In what the Committee did receive, however, was references to a gathering as “the party”, in a chat with his then-press secretary Jack Doyle.

7. He “deliberately closed his mind” to the facts of social distancing breaches 

In their assessment of Mr Johnson’s reasoning, the Committee advanced two possibilities: either he was being dishonest, or he had “deliberately closed his mind to the obvious or to his own knowledge.”

8. He was complicit in the “campaign of abuse and attempted intimidation” of the Committee

The Committee finds that Mr Johnson was “insincere” in giving assurances that he would personally distance himself from the campaign to discredit the investigation.

The report claims: “We note that Mr Johnson does not merely criticise the fairness of the Committee’s procedures; he also attacks in very strong, indeed vitriolic, terms the integrity, honesty and honour of its members.”

The document makes specific reference of his derogatory characterisations of “kangaroo courts” and “witch hunts”.

This in itself, the Committee found constituted a further contempt. 

9. His statements last week were in breach of direct confidentiality instructions and are a further offence 

On the day of his resignation, June 9th, Mr Johnson released a scathing 1,000-word statement in which he claimed he was “forced out of Parliament”. 

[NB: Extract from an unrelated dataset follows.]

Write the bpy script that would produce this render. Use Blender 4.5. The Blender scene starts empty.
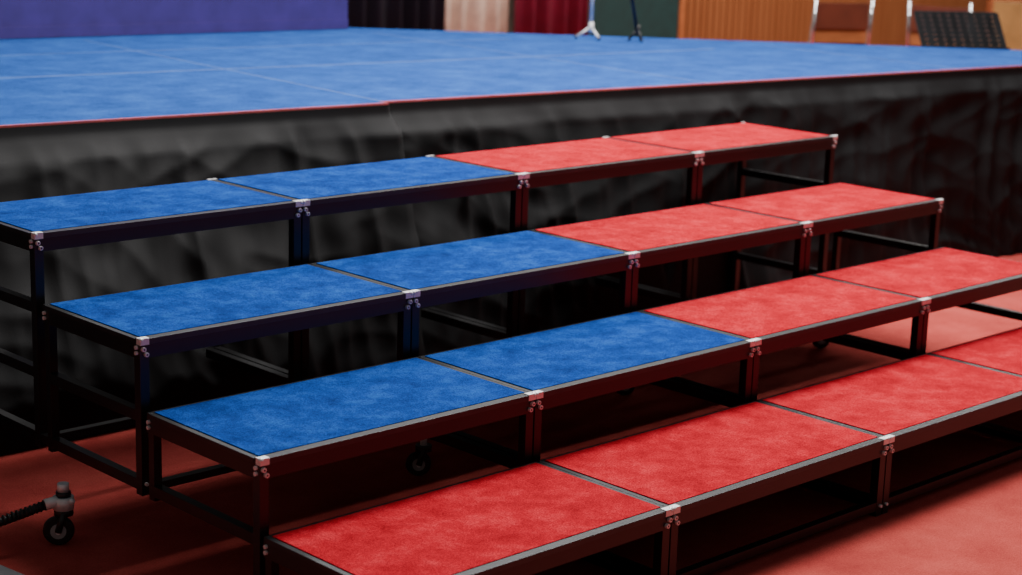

This came after he was issued an advance copy of the Privileges Committee report released on Thursday. The final report found that he was in breach of the confidentiality requirements imposed on him in doing so.

The Committee found that he did this before they had reached their final conclusions, at a time when he knew they could not respond publicly. This was also found to be a “very serious” contempt.

10. He should be suspended for 90 days — but he’s already resigned 

A three-month ban was imposed for “repeated contempts and attempts to undermine the parliamentary process.” This would not be the harshest sentence ever given to an MP, nor would it have much of an impact on the former Prime Minister, who resigned on Friday. If he was still an MP, such a suspension would have lasted far longer than the time required to start a recall petition and maybe a by-election. The Committee also advised him not to accept a former Member’s pass.